Emails from a DeKalb County Board of Education member show his advocating Atlanta’s annexation of a portion of west DeKalb County, disenfranchising 3,000 students and shifting tax revenues to the city, annexation opponents said.
Board member Marshall Orson denied his advocacy, saying his emails were misunderstood.
Some DeKalb County residents in the affected area are calling for Orson’s resignation, saying he is not working in the best interests of the district.
“What he wrote (in the emails) should concern any parent in this district,” said DeKalb County resident Dawn Forman, an 18-year educator who now home-schools her 7-year-old son. “When he’s been confronted (about advocating for annexation) he’d always say he wasn’t orchestrating this.
In emails from his personal email account, Orson discusses the matter with Atlanta City Councilman Alex Wan and State Rep. Mary Margaret Oliver, D-Decatur.
“As we all have discussed at various times, a key to a successful annexation push will be to keep school attendance zones intact, particularly Fernbank and Briar Vista,” Orson wrote Oct. 31, 2014. “However, there are people in Clairmont Heights who are under the impression that Atlanta is not interested in annexing east of Clairmont.… Including CH is critical to the overall push and it is critical that the message on this point is consistent. Thoughts?”
In another email, from Oct. 17, 2014, Orson appears to be introducing Wan to Decatur City Commissioner Scott Drake, stressing cohesion after annexation as their districts would be adjacent each other.
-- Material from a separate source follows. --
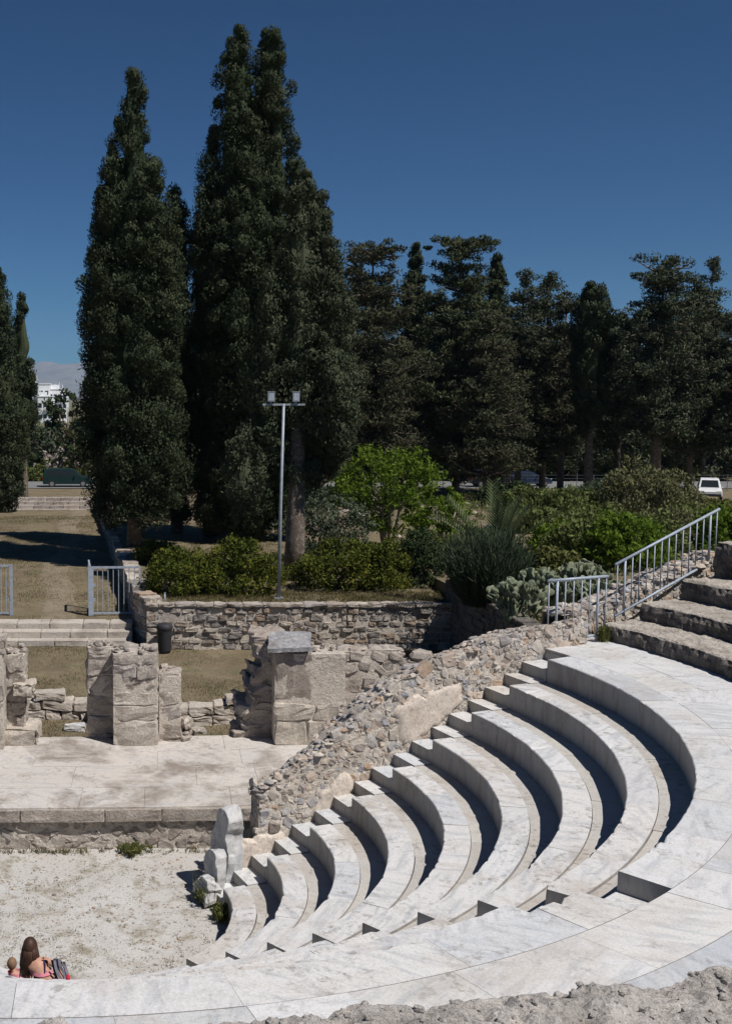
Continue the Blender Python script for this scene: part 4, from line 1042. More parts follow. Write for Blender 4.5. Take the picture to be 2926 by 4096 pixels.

Efforts to reach Orson for comment Thursday were not successful. He told an Atlanta Journal-Constitution reporter that he was not advocating annexation but was merely urging that proponents keep neighborhoods intact. Were they to take portions of DeKalb County into Atlanta, he said, he hoped they would take entire elementary school attendance zones or even the whole Druid Hills High School cluster.
“My goal was, if annexation were to ensue, we should try to find a way to keep the cluster together,” he said. “I am recognizing that if annexation were to occur – I’ve taken no position on annexation itself – I want there to be an orderly process.”
He said that an email might not have been the best way to communicate that sentiment. “This is one of those things where you say, in retrospect, I shouldn’t have sent it,” he said, adding that it was dashed off in haste on his cellphone.
Staci Melton an attorney who lives in the Druid Hills/Shamrock neighborhood in DeKalb County, said she asked Orson via email in the fall to resign.
“All I know is from the beginning of the Atlanta annexation, he was at every meeting, publicly pretty much advocating for it,” said Melton, who has two children attending DeKalb schools. “He is supposed to represent his constituents, and he was throwing the district under the bus.”